Stephen R. van den Berg wrote:
>Tom Lane wrote:
>>Then use ctid.
>Hmmm, I didn't know about ctid. It does seem to allow me to distinguish
>values. It will require a SELECT followed by a DELETE or UPDATE though
>AFAICS. But I agree that it seems to solve my problem.
Funny, actually.
I just changed my application from doing a:
DELETE FROM a WHERE b=3 LIMIT 1;
to:
DELETE FROM a WHERE ctid=(SELECT ctid FROM a WHERE b=3 LIMIT 1);
It works.
Actually, it works *identically*, i.e. the actual row deleted is
just as randomly chosen as in the DELETE with LIMIT case.
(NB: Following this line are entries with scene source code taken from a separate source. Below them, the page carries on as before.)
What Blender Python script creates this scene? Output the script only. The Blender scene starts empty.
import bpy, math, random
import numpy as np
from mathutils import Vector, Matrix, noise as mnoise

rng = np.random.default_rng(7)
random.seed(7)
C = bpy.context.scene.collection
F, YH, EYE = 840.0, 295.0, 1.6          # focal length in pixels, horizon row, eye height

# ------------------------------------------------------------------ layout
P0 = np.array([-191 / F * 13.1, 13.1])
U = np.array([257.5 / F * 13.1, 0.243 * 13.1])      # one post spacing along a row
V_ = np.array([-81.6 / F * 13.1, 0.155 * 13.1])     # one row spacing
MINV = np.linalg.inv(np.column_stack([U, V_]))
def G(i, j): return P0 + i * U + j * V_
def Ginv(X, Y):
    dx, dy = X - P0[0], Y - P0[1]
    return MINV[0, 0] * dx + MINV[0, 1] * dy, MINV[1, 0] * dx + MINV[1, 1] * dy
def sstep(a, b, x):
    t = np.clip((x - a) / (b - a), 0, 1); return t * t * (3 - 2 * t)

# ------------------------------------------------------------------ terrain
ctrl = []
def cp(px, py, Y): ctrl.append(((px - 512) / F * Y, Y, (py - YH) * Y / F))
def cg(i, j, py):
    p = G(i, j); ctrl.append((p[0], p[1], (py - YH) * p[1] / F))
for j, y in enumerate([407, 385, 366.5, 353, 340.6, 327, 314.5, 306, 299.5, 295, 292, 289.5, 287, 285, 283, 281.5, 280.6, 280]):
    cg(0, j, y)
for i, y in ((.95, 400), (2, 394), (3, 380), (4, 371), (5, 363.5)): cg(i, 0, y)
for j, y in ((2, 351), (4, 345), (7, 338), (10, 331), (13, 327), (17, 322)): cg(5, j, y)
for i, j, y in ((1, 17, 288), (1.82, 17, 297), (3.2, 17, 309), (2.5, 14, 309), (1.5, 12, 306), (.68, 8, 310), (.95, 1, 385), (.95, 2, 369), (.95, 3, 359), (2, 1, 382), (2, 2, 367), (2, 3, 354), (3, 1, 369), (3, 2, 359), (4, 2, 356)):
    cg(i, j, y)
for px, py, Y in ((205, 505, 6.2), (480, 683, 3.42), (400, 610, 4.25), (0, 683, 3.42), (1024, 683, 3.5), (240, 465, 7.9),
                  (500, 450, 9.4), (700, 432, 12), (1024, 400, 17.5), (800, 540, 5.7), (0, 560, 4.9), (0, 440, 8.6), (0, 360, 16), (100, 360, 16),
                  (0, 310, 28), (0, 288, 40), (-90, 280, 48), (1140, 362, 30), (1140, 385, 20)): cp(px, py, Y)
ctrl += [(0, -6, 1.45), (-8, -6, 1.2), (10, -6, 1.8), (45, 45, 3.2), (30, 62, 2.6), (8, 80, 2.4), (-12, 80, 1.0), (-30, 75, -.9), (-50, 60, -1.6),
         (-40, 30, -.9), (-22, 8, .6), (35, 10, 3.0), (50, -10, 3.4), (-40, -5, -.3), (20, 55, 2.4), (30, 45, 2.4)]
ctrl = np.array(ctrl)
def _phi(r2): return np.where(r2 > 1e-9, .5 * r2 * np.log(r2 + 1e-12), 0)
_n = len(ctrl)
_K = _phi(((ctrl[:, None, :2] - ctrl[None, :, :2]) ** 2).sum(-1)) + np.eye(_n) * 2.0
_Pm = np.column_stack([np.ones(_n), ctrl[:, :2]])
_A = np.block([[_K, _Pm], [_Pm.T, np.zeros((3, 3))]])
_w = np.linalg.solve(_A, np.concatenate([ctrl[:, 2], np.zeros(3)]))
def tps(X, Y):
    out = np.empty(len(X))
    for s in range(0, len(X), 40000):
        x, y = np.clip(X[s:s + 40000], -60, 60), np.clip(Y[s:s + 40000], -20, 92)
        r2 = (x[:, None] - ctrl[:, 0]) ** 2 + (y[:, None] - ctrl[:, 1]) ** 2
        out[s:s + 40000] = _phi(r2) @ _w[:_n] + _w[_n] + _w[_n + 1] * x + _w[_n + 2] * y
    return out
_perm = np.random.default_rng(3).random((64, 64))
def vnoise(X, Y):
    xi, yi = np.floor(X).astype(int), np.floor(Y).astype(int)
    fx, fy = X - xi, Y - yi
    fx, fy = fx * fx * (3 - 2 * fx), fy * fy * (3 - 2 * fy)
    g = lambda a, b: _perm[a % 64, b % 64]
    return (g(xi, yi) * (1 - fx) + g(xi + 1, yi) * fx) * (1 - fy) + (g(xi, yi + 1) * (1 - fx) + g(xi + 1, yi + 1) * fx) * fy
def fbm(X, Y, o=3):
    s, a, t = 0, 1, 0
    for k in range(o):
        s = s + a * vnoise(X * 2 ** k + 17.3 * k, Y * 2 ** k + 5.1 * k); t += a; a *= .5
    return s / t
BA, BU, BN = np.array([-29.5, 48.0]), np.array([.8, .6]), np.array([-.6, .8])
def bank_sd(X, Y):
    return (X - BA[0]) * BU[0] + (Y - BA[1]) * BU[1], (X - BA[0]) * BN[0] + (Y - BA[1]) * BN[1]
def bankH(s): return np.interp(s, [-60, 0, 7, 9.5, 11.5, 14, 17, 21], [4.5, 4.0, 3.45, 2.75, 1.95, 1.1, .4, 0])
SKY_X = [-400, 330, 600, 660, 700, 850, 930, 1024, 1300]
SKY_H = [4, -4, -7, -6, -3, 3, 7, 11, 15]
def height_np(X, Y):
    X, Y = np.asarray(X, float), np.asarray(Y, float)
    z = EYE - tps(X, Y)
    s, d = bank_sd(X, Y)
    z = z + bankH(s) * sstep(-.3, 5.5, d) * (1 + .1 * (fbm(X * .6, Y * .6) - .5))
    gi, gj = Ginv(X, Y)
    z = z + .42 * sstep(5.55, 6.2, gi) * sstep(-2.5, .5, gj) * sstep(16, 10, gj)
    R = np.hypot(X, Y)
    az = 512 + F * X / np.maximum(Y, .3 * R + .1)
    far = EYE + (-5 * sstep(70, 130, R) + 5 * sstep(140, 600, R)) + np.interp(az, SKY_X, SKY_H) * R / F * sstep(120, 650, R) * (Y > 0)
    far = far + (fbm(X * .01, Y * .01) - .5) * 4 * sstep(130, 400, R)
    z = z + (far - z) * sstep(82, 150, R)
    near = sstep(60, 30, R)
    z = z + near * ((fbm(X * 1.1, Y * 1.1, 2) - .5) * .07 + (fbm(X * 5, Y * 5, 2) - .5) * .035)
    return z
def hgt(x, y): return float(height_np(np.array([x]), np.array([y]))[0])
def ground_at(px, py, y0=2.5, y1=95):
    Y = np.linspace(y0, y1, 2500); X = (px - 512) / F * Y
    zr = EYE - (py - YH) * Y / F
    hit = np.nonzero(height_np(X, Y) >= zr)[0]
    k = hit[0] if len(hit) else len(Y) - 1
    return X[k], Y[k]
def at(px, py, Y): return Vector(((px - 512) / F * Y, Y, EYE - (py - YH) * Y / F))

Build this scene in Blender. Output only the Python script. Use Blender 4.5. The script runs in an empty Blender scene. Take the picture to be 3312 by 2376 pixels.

The first version looks cleaner to me (and better understandable) though.
Incidentally, using a SELECT without an ORDER BY but with a LIMIT is
documented to give unpredictable results, yet users are expected cope with
this fact, but are expected to have problems with a similar fact in
an UPDATE or DELETE statement?
Somehow the argumentation is not conclusive.
--
Sincerely, srb@cuci.nl
Stephen R. van den Berg (AKA BuGless).
Do more than anyone expects, and pretty soon everyone will expect more.